どうも、元山狐(もとやまきつね)です。
今回は景行天皇の息子の小碓命(オウスノミコト)が中心の内容となっています。
オウス=倭健命(ヤマトタケルノミコト)なんですが、その名を得た経緯なんかも書いてます。
ヤマトタケルは英雄としてのエピソードも多いし、ギリシア神話でいうところのヘラクレスみたいなもんなんでしょうかね。あと数回は彼が中心の記事になりそうです。
熊曾征伐
前回父親の景行天皇から熊曾健(クマソタケル)の討伐を命じられた小碓命(オウスノミコト)ですが、こちらのエピソードは、以前にヤマトタケルの古墳(お墓)を回った時の記事に、紹介していますね。
簡単にいうと、女装してクマソタケルらの宴会に入り込んだ、オウスはクマソタケルに気に入られました。
そして、油断していた彼らを切り倒しました。
この時に、オウスはクマソタケルから倭健命(ヤマトタケルノミコト)の名を授けられ、そう名乗るようになります。
出雲征討
さらにヤマトタケルは大和に帰りがてら、出雲健(イズモタケル)と呼ばれる豪族も倒しました。
先程のクマソタケルも、正面からぶつかり合うではなく、相手を油断させて倒していましたが、こちらも内容こそ違えど、手口は似ています。

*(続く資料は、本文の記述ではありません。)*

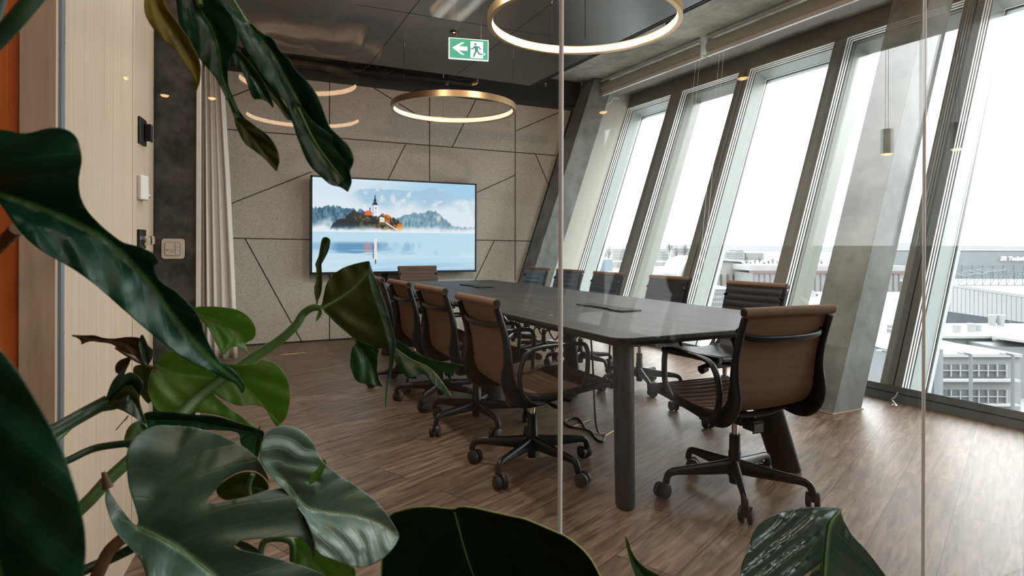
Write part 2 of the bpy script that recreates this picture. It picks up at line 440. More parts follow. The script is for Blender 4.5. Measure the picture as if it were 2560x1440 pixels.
# ------------------------------------------------------------------ mesh helpers
class MB:
    def __init__(self):
        self.v = []
        self.f = []
        self.mi = []

    def add(self, vs, fs, mi=0):
        b = len(self.v)
        self.v += [Vector(x) for x in vs]
        self.f += [tuple(i + b for i in f) for f in fs]
        self.mi += [mi] * len(fs)

    def box(self, lo, hi, mi=0, M4=None):
        x0, y0, z0 = lo
        x1, y1, z1 = hi
        vs = [Vector(p) for p in ((x0, y0, z0), (x1, y0, z0), (x1, y1, z0), (x0, y1, z0), (x0, y0, z1), (x1, y0, z1), (x1, y1, z1), (x0, y1, z1))]
        if M4 is not None:
            vs = [M4 @ p for p in vs]
        self.add(vs, [(0, 3, 2, 1), (4, 5, 6, 7), (0, 1, 5, 4), (1, 2, 6, 5), (2, 3, 7, 6), (3, 0, 4, 7)], mi)

    def hexa(self, p, mi=0):
        """8 corners, bottom ring then top ring"""
        self.add(p, [(0, 3, 2, 1), (4, 5, 6, 7), (0, 1, 5, 4), (1, 2, 6, 5), (2, 3, 7, 6), (3, 0, 4, 7)], mi)

    def prism(self, poly, ext, mi=0):
        """3D polygon extruded by the vector ext"""
        n = len(poly)
        e = Vector(ext)
        vs = [Vector(p) for p in poly] + [Vector(p) + e for p in poly]
        fs = [tuple(range(n - 1, -1, -1)), tuple(range(n, 2 * n))]
        for i in range(n):
            j = (i + 1) % n
            fs.append((i, j, n + j, n + i))
        self.add(vs, fs, mi)

    def cyl(self, p0, p1, r0, r1=None, n=20, mi=0):
        self.tube([p0, p1], [r0, r1 if r1 is not None else r0], n, mi)

    def tube(self, pts, r, n=12, mi=0, closed=False, sect=None, up=None, caps=True):
        """sweep an ellipse along pts. r: radius or list; sect: list of (half width, half height) instead"""
        pts = [Vector(p) for p in pts]
        m = len(pts)
        if not isinstance(r, (list, tuple)):
            r = [r] * m
        if sect is None:
            sect = [(a, a) for a in r]
        elif isinstance(sect, tuple):
            sect = [sect] * m
        tang = []
        for i in range(m):
            if closed:
                a, b = pts[(i - 1) % m], pts[(i + 1) % m]
            else:
                a, b = pts[max(i - 1, 0)], pts[min(i + 1, m - 1)]
            tang.append((b - a).normalized())
        u = Vector(up) if up is not None else (Vector((0, 0, 1)) if abs(tang[0].z) < 0.9 else Vector((1, 0, 0)))
        base = len(self.v)
        rings = []
        for i in range(m):
            t = tang[i]
            if up is not None:
                s = u.cross(t)
                if s.length < 1e-6:
                    s = Vector((1, 0, 0)).cross(t)
                s.normalize()
                h = t.cross(s)
            else:
                u = (u - t * u.dot(t))
                if u.length < 1e-6:
                    u = t.orthogonal()
                u.normalize()
                h = u
                s = h.cross(t) * -1
            ring = []
            for k in range(n):
                a = 2 * math.pi * k / n
                ring.append(pts[i] + s * (math.cos(a) * sect[i][0]) + h * (math.sin(a) * sect[i][1]))
            rings.append(ring)
        for ring in rings:
            self.v += ring
        q = m if closed else m - 1
        for i in range(q):
            a = base + i * n
            b = base + ((i + 1) % m) * n
            for k in range(n):
                k2 = (k + 1) % n
                self.f.append((a + k, a + k2, b + k2, b + k))
                self.mi.append(mi)
        if caps and not closed:
            self.f.append(tuple(base + k for k in range(n - 1, -1, -1)))
            self.mi.append(mi)
            self.f.append(tuple(base + (m - 1) * n + k for k in range(n)))
            self.mi.append(mi)

    def lathe(self, prof, c=(0, 0, 0), n=32, mi=0, close=False):
        c = Vector(c)
        base = len(self.v)
        m = len(prof)
        for (r, z) in prof:
            for k in range(n):
                a = 2 * math.pi * k / n
                self.v.append(c + Vector((r * math.cos(a), r * math.sin(a), z)))
        q = m if close else m - 1
        for i in range(q):
            a = base + i * n
            b = base + ((i + 1) % m) * n
            for k in range(n):
                k2 = (k + 1) % n
                self.f.append((a + k, a + k2, b + k2, b + k))
                self.mi.append(mi)

    def build(self, name, mats, parent=None, smooth=None, bevel=0.0, off=None, uv=None):
        me = bpy.data.meshes.new(name)
        vs = self.v
        if off is not None:
            o = Vector(off)
            vs = [p - o for p in vs]
        me.from_pydata([tuple(p) for p in vs], [], self.f)
        if not isinstance(mats, (list, tuple)):
            mats = [mats]
        for m in mats:
            me.materials.append(m)
        if len(mats) > 1:
            me.polygons.foreach_set('material_index', self.mi)
        if smooth:
            me.polygons.foreach_set('use_smooth', [True] * len(me.polygons))
            me.update()
            me.set_sharp_from_angle(angle=math.radians(smooth))
        me.validate()
        me.update()
        o = bpy.data.objects.new(name, me)
        COL.objects.link(o)
        if parent:
            o.parent = parent
        if bevel:
            b = o.modifiers.new('bevel', 'BEVEL')
            b.width = bevel
            b.segments = 2
            b.limit_method = 'ANGLE'
            b.angle_limit = math.radians(40)
        return o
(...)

まず、出雲に着いてからすぐに、イズモタケルと親交を結びました。
一方で、こっそり木で偽の太刀を作りました。
これには作戦がありました。
ある日ヤマトタケルとイズモタケルは、一緒に水浴びをして遊びました。
そして川からあがると、
ヤマトタケル
「あぁ楽しかったなぁ~。
僕らもかなり親しくなったね。
ねぇ、親しくなった印に、互いの太刀を交換しない?」
イズモタケル
「うん、いいよ!」
ヤマトタケル
「OK!じゃぁ、互いの交換した太刀を合わせてみよう!」
イズモタケル
「わかった!
あ、アレ!?
この刀、抜けないよ!?」
ヤマトタケル
「ニヤリ・・・」
イズモタケル
「ま、まさか!?」
ヤマトタケル
「間抜けなヤツめっ!
その刀は木で作った偽物なのさ!
そして、こちらは見事な太刀だ!
それぇ!」
ズバッ!
イズモタケル
「そ・・・そんなぁ・・・(ガクッ)」
という具合に相手と親しくなって、油断させたところを一気にズバッ!と倒してしまいました。
そして都に帰ってきたが・・・
こうして、ヤマトタケルは命を受けた、クマソタケルだけでなく、イズモタケルも倒しました。
どういう心情だったんでしょうね。
父に喜んで欲しかったんでしょうか。
こうして、父に褒めてもらえると思い、ウキウキで帰ってきたヤマトタケル。
しかし、父景行天皇はさらに
「東方十二国にいる荒神と、朝廷に従わない者たちを服従させてこい。」
と命を下しました。
さらにそんな重大な任務にもかかわらず、父がヤマトタケルに与えてくれたのはわずかばかりの部下と柊の木でできた矛でした。
これにはヤマトタケルもガッカリしたようで、伊勢大神宮に参って、そこにいる叔母の倭比売命(ヤマトヒメノミコト)に
「父は私に死んで欲しいのだろうか・・・」
と嘆きました。
これを聞いた、ヤマトヒメノミコトはヤマトタケルに、草薙の剣(くさなぎのつるぎ)と、「もし、困ったことがあったら開けなさい。」と袋を授けてくれました。
草薙の剣といえば、スサノオがヤマタノオロチを倒した時に得て、アマテラスに献上していましたね。
そして、その後の天孫降臨の際にニニギに同伴する神々に持たせていました。
その後、アマテラスの御霊として、鏡が伊勢に祀られているようなので、この草薙の剣も同様に伊勢に祀られていたのかな。
ともあれ、こういう経緯でヤマトタケルは西方の遠征から帰ってきて、休む間もなく東方に旅立つことになりました。
最後に
「熊曾征伐」の項で貼っているリンク記事にも書いていますが、古事記と日本書紀では、景行天皇とヤマトタケルの関係性がかなり違います。
このブログでは、古事記をベースに進めていますので、段々と父の愛に飢えた悲劇の王子といった雰囲気になってきますが、日本書紀では父の信頼を得て、東征も自ら志願し、天皇の賛辞と皇位継承の約束を得て出発する。といったものになっています。
次回もヤマトタケルが中心の内容になります。
では、最後までお読みいただき、ありがとうございました。